6. The system according to claim 1, wherein the system is configured to receive a milk concentrate container for supplying milk concentrate to the milk concentrate inlet and wherein the hot milk-containing beverage component or beverage optionally comprises coffee and the system further comprises a coffee dispenser for dispensing coffee for the portions.

7. The system according to claim 6, comprising a valve actuator for actuating a valve member (39) of the received milk concentrate container (4), which valve member (39) during use regulates a flow of milk concentrate to the milk concentrate inlet (33), wherein the controller (36) is configured to control the valve actuator (38) for regulating the flow of milk concentrate.

8. The system according to claim 1, wherein the water temperature determination device comprises a temperature sensor arranged at a water outlet of the thick film heater.

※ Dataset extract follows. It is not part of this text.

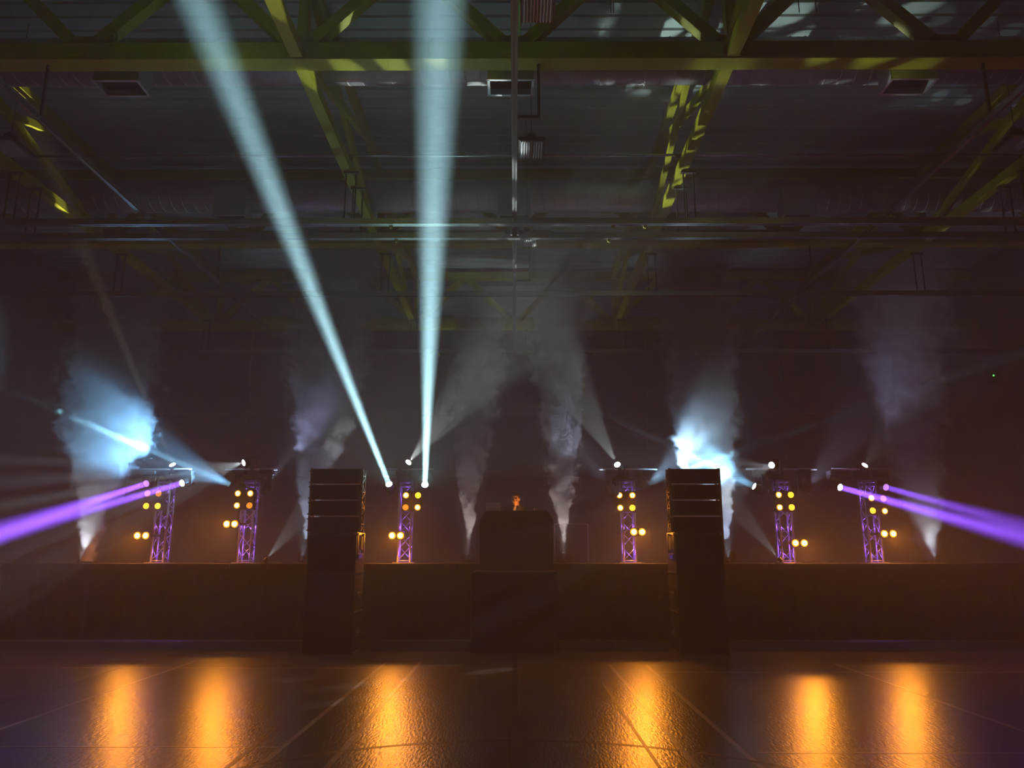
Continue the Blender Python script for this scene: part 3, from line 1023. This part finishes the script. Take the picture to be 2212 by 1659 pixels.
    me = bpy.data.meshes.new('smoke_plume')
    me.from_pydata([tuple(v) for v in vs], [], fs)
    me.materials.append(m)
    o = bpy.data.objects.new('smoke_plume', me)
    col.objects.link(o)
    tag(o, lab, 'smoke', 'smoke columns rising from the stage', 'stuff')
    return pts


GREY = (.93, .95, 1.0)
Y1 = 16.35
plume('thick column of smoke glowing blue at the far left of the stage', Y1,
      [(1214, 190, 15, 1.2), (1150, 198, 24, 1.0), (1100, 203, 30, .9), (1050, 212, 46, .9), (1000, 222, 70, 1.0), (950, 230, 88, 1.0), (880, 238, 92, .9),
       (780, 245, 92, .7), (680, 258, 90, .5), (590, 272, 92, .3), (500, 292, 100, .0)], 2.4, GREY, seed=1.3)
plume('grey smoke column rising behind the left speaker stack', 17.6,
      [(1165, 664, 10, 1.2), (1100, 668, 20, 1.1), (1040, 672, 28, 1.0), (990, 684, 42, .9), (920, 702, 62, .8), (830, 706, 80, .7), (740, 712, 88, .6), (640, 736, 92, .5),
       (560, 752, 88, .35), (490, 760, 90, .0)], 2.4, GREY, seed=4.1)
plume('slim smoke jet rising just left of the DJ booth', 17.6,
      [(1190, 1012, 2.2, 1.4), (1150, 1013, 7, 1.3), (1110, 1014, 14, 1.1), (1060, 1013, 23, 1.0), (1010, 1019, 32, .9), (950, 1021, 38, .7), (880, 1029, 48, .5), (800, 1036, 54, .4),
       (700, 1032, 56, .3), (600, 1024, 52, .0)], 5.0, GREY, seed=7.7, nscale=3.4)
plume('slim smoke jet rising just right of the DJ booth', 17.6,
      [(1190, 1218, 2.2, 1.4), (1150, 1218, 8, 1.3), (1110, 1217, 15, 1.2), (1060, 1215, 26, 1.1), (1000, 1215, 34, 1.0), (940, 1214, 42, .9), (870, 1207, 46, .7), (780, 1205, 60, .5),
       (660, 1213, 66, .35), (530, 1220, 62, .0)], 5.0, GREY, seed=9.9, nscale=3.4)
plume('bright blue-lit smoke column behind the right speaker stack', 16.35,
      [(1165, 1568, 8, 1.2), (1100, 1566, 15, 1.1), (1050, 1552, 32, 1.1), (1000, 1527, 56, 1.1), (940, 1524, 66, 1.0), (870, 1520, 70, .9), (790, 1514, 74, .7), (690, 1502, 84, .6), (590, 1490, 92, .5),
       (520, 1482, 92, .3), (470, 1478, 92, .0)], 3.0, GREY, seed=12.4)
plume('loose grey smoke column at the far right of the stage', 17.6,
      [(1215, 2008, 18, 1.2), (1150, 2005, 28, 1.0), (1100, 1996, 38, .9), (1040, 1986, 48, .8), (970, 1972, 54, .7), (890, 1974, 62, .6), (790, 1952, 78, .55), (690, 1956, 94, .5),
       (610, 1930, 108, .4), (540, 1912, 104, .25), (490, 1900, 100, .0)], 2.4, GREY, seed=15.0)
for px, Yp, h, lab in ((190, 16.35, .05, 'flat black smoke machine under the far left smoke column'), (662, 17.6, .3, 'black smoke machine hidden behind the left speaker stack'),
                       (1012, 17.6, .23, 'black smoke machine left of the DJ booth'), (1218, 17.6, .23, 'black smoke machine right of the DJ booth'),
                       (1568, 16.35, .3, 'black smoke machine hidden behind the right speaker stack'), (2008, 17.6, .05, 'flat black smoke machine under the far right smoke column')):
    p = at(px, 1205, Yp)
    smoke_machine(p, lab, h)
    q = Vector((p.x - .02, p.y - .27, SZ + .06))
    pw = {1012: 110, 1218: 140, 190: 150, 2008: 110, 662: 180, 1568: 260}[px]
    uplight(q, Vector((.01, .20, 1)), 'tiny added uplight in front of the ' + lab.replace('black ', '').replace('flat ', ''))
    lamp('added_smoke_fill', 'SPOT', q + Vector((0, 0, .025)), Vector((.01, .20, 1)), pw, (.86, .90, 1.0) if px in (190, 2008) else ((1.0, .86, .74) if px in (1012, 1218) else (.60, .76, 1.0)), 46, .9, .02)  # light added to brighten the smoke from below

# ------------------------------------------------------------------ wall device with green indicator
p = at(2163, 818, 19.6)
wbx = thing('wall_box', (HW - .08, 19.6, p.z), 'dark box with a tiny green light on the right wall', 'wall box')
MB().box((HW - .09, 19.6, p.z), (.18, .36, .34)).build('body', M_blackm, wbx, .02)
MB().lathe([(0, .02), (.02, .02)], (HW - .18, 19.45, p.z + .05), (-1, -.3, 0), 10).build('indicator', E_green, wbx)

# ------------------------------------------------------------------ the DJ
def blob(parts, name, m, parent, voxel=.014, smooth=6):
    mb = MB()
    for kind, a in parts:
        if kind == 'cap':
            p, q, r0, r1 = a
            p, q = Vector(p), Vector(q)
            d = (q - p)
            L = d.length
            pr = []
            for k in range(7):
                th = math.pi / 2 * (1 - k / 6)
                pr.append((-r0 * math.sin(th), r0 * math.cos(th)))
            for k in range(7):
                th = math.pi / 2 * (k / 6)
                pr.append((L + r1 * math.sin(th), r1 * math.cos(th)))
            mb.lathe(pr, p, d, 18)
        else:
            c, s, rot = a
            c = Vector(c)
            n1, n2 = 14, 20
            vs = []
            for i in range(n1 + 1):
                th = math.pi * (i + .02) / (n1 + .04)
                for k in range(n2):
                    ph = 2 * math.pi * k / n2
                    v = Vector((s[0] * math.sin(th) * math.cos(ph), s[1] * math.sin(th) * math.sin(ph), s[2] * math.cos(th)))
                    vs.append(c + (rot @ v if rot is not None else v))
            fs = [(i * n2 + k, i * n2 + (k + 1) % n2, (i + 1) * n2 + (k + 1) % n2, (i + 1) * n2 + k) for i in range(n1) for k in range(n2)]
            fs += [tuple(reversed(range(n2))), tuple(n1 * n2 + k for k in range(n2))]
            mb.add(vs, fs, True)
    o = mb.build(name, m, parent)
    rm = o.modifiers.new('fuse', 'REMESH')
    rm.mode = 'VOXEL'
    rm.voxel_size = voxel
    rm.use_smooth_shade = True
    if smooth:
        s_ = o.modifiers.new('soft', 'SMOOTH')
        s_.factor = .5
        s_.iterations = smooth
    return o


hd = at(1114, 1079, 15.42)
dj = thing('person', (hd.x + .03, 15.85, SZ), 'person in a dark jacket leaning over the DJ booth, looking down', 'person')
HR = Matrix.Rotation(R(-16), 3, 'Z') @ Matrix.Rotation(R(14), 3, 'X')     # face turned slightly to the photo's left, tipped down


def H(x, y, z):
    return hd + HR @ Vector((x, y, z))


hip = Vector((hd.x + .03, 15.80, SZ + .80))
sh = Vector((hd.x + .02, 15.52, hd.z - .215))
shL, shR = sh + Vector((-.19, .02, 0)), sh + Vector((.19, .02, 0))
handz = ztab + .06
elL, elR = shL + Vector((-.10, -.12, -.22)), shR + Vector((.12, -.12, -.22))
haL, haR = Vector((hd.x - .16, 14.99, handz)), Vector((hd.x + .19, 14.99, handz))
skin = [('ell', (H(0, .012, .025), (.074, .094, .098), HR)), ('ell', (H(0, -.022, -.045), (.058, .066, .078), HR)), ('ell', (H(0, -.058, -.092), (.028, .026, .022), HR)),
        ('cap', (H(0, -.092, .01), H(0, -.112, -.028), .011, .016)), ('ell', (H(0, -.078, -.066), (.026, .014, .010), HR)),
        ('ell', (H(0, -.074, .034), (.058, .018, .012), HR)), ('ell', (H(-.04, -.062, -.025), (.022, .02, .02), HR)), ('ell', (H(.04, -.062, -.025), (.022, .02, .02), HR)),
        ('ell', (H(-.078, .012, -.004), (.010, .022, .034), HR)), ('ell', (H(.078, .012, -.004), (.010, .022, .034), HR)),
        ('cap', (H(0, .03, -.06), sh + Vector((0, -.0, .03)), .052, .062)), ('cap', (sh, hip, .12, .13)),
        ('cap', (shL, elL, .05, .042)), ('cap', (elL, haL, .04, .028)), ('cap', (shR, elR, .05, .042)), ('cap', (elR, haR, .04, .028)), ('cap', (shL, shR, .06, .06))]
for ha, s in ((haL, 1), (haR, -1)):
    skin.append(('ell', (ha + Vector((0, -.05, -.005)), (.040, .05, .016), None)))
    for k, (fx, ln) in enumerate(((-.030, .052), (-.010, .062), (.010, .058), (.029, .046))):
        b = ha + Vector((fx, -.092, -.002))
        kx = b + Vector((fx * .2, -ln * .6, -.004))
        skin += [('cap', (b, kx, .0095, .009)), ('cap', (kx, kx + Vector((0, -ln * .5, -.018)), .009, .0075))]
    b = ha + Vector((s * .034, -.03, -.004))
    skin += [('cap', (b, b + Vector((s * .026, -.035, -.006)), .011, .010)), ('cap', (b + Vector((s * .026, -.035, -.006)), b + Vector((s * .026, -.066, -.014)), .010, .008))]
for s in (-1, 1):
    hj = hip + Vector((s * .09, 0, -.02))
    kn = Vector((hj.x + s * .02, hj.y - .05, SZ + .44))
    an = Vector((kn.x, hj.y + .04, SZ + .08))
    skin += [('cap', (hj, kn, .085, .06)), ('cap', (kn, an, .056, .04)), ('cap', (an, an + Vector((0, -.16, -.035)), .04, .032))]
blob(skin, 'body', M_skin, dj, .007, 4)
jac = [('cap', (sh + Vector((0, .02, .0)), hip + Vector((0, 0, .05)), .150, .165)), ('cap', (shL, shR, .085, .085)), ('cap', (shL, elL, .068, .058)),
       ('cap', (elL, elL.lerp(haL, .85), .057, .044)), ('cap', (shR, elR, .068, .058)), ('cap', (elR, elR.lerp(haR, .85), .057, .044)),
       ('cap', (sh + Vector((-.05, .02, .08)), sh + Vector((-.14, .0, .03)), .035, .06)), ('cap', (sh + Vector((.05, .02, .08)), sh + Vector((.14, .0, .03)), .035, .06))]
blob(jac, 'jacket', M_jacket, dj, .014, 6)
tr = []
for s in (-1, 1):
    hj = hip + Vector((s * .09, 0, -.02))
    kn = Vector((hj.x + s * .02, hj.y - .05, SZ + .44))
    an = Vector((kn.x, hj.y + .04, SZ + .12))
    tr += [('cap', (hj, kn, .115, .082)), ('cap', (kn, an, .08, .07))]
tr.append(('cap', (hip + Vector((-.06, 0, 0)), hip + Vector((.06, 0, 0)), .13, .13)))
blob(tr, 'trousers', M_jacket, dj, .016, 6)
for s in (-1, 1):
    a = Vector((hip.x + s * .11, hip.y + .04, SZ + .055))
    blob([('cap', (a, a + Vector((0, -.17, -.005)), .055, .042))], 'shoe', M_black, dj, .014, 3)
blob([('ell', (H(0, .030, .045), (.082, .092, .090), HR)), ('ell', (H(0, .058, -.005), (.076, .062, .075), HR)), ('ell', (H(0, -.030, .100), (.058, .05, .028), HR)),
      ('cap', (H(-.074, .0, .05), H(-.076, .008, .015), .012, .007)), ('cap', (H(.074, .0, .05), H(.076, .008, .015), .012, .007))], 'hair', M_hair, dj, .008, 2)
blob([('cap', (sh + Vector((-.035, -.135, .07)), sh + Vector((-.09, -.15, -.12)), .028, .04)), ('cap', (sh + Vector((-.05, -.06, .095)), sh + Vector((.04, -.07, .085)), .028, .026))],
     'shirt', M_shirt, dj, .01, 4)
for s in (-1, 1):
    blob([('ell', (H(s * .030, -.077, .010), (.014, .008, .007), HR))], 'eye', M_eye, dj, .004, 0)
    MB().tube([H(s * .012, -.092, .030), H(s * .032, -.090, .036), H(s * .052, -.078, .030)], .006, 6).build('eyebrow', M_hair, dj)

# added gooseneck lamp, put on the booth to light the DJ's face
gx, gz = hd.x + .22, ztab
gk = thing('added_gooseneck', (gx, 14.98, gz), 'small added gooseneck lamp on the DJ booth shining amber on the face', 'lamp')
MB().box((gx, 14.98, gz + .012), (.06, .06, .024)).build('base', M_blackm, gk, .005)
MB().tube([(gx, 14.98, gz + .02), (gx, 14.98, gz + .09), (gx - .01, 15.0, gz + .13), (gx - .03, 15.03, gz + .15)], .005, 6).build('neck', M_blackm, gk)
gp = Vector((gx - .03, 15.03, gz + .15))
gd = (hd - gp).normalized()
MB().lathe([(-.03, .008), (-.02, .018), (.02, .024), (.02, .02)], gp, gd, 12).build('shade', M_blackm, gk)
MB().lathe([(.008, .017), (.014, .012)], gp, gd, 12).build('bulb', E_amber[1], gk)
lamp('added_face_fill', 'SPOT', gp + gd * .025, gd, 15, (1.0, .33, .05), 60, .5, .012)  # added light that brightens the face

9. The system according to claim 8, wherein the temperature sensor is a negative temperature coefficient (NTC) type thermistor.

10. A method of dispensing a portion of a hot milk-containing beverage component or beverage, comprising: (i) feeding water through a flow channel;(ii) heating the water in the flow channel by a thick film heater; and;(iii) feeding milk concentrate to the heated water in the flow channel,wherein the method comprises determining a water temperature at or upstream of a water inlet of the thick film heater, and controlling the heating by the heater in dependence of the determined water temperature.

11. The method according to claim 10, wherein the determining of the water temperature at or upstream of the water inlet of the thick film heater comprises: (a) sensing a water temperature at or downstream of a water outlet of the thick film heater, optionally during a dispensing of a previous portion of the hot milk-containing beverage component or beverage, and, optionally, subsequently(b) estimating the water temperature at or upstream of the water inlet based on at least the sensed water temperature at or downstream of the water outlet.

12. The method according to claim 10, wherein in a first heating mode the controlling is substantially independent of the determined temperature, and wherein in a subsequent second heating mode the controlling is dependent on the determined temperature.

13. The method according to claim 10, further comprising powering down the heater while water flows through the heater.

14. A method of dispensing a portion of a hot milk-containing beverage component or beverage, comprising: (a) feeding water through a flow channel;(b) heating the water in the flow channel by a thick film heater; and(c) feeding milk concentrate to the heated water in the flow channel,wherein the method comprises powering down the heater while water flows through the heater.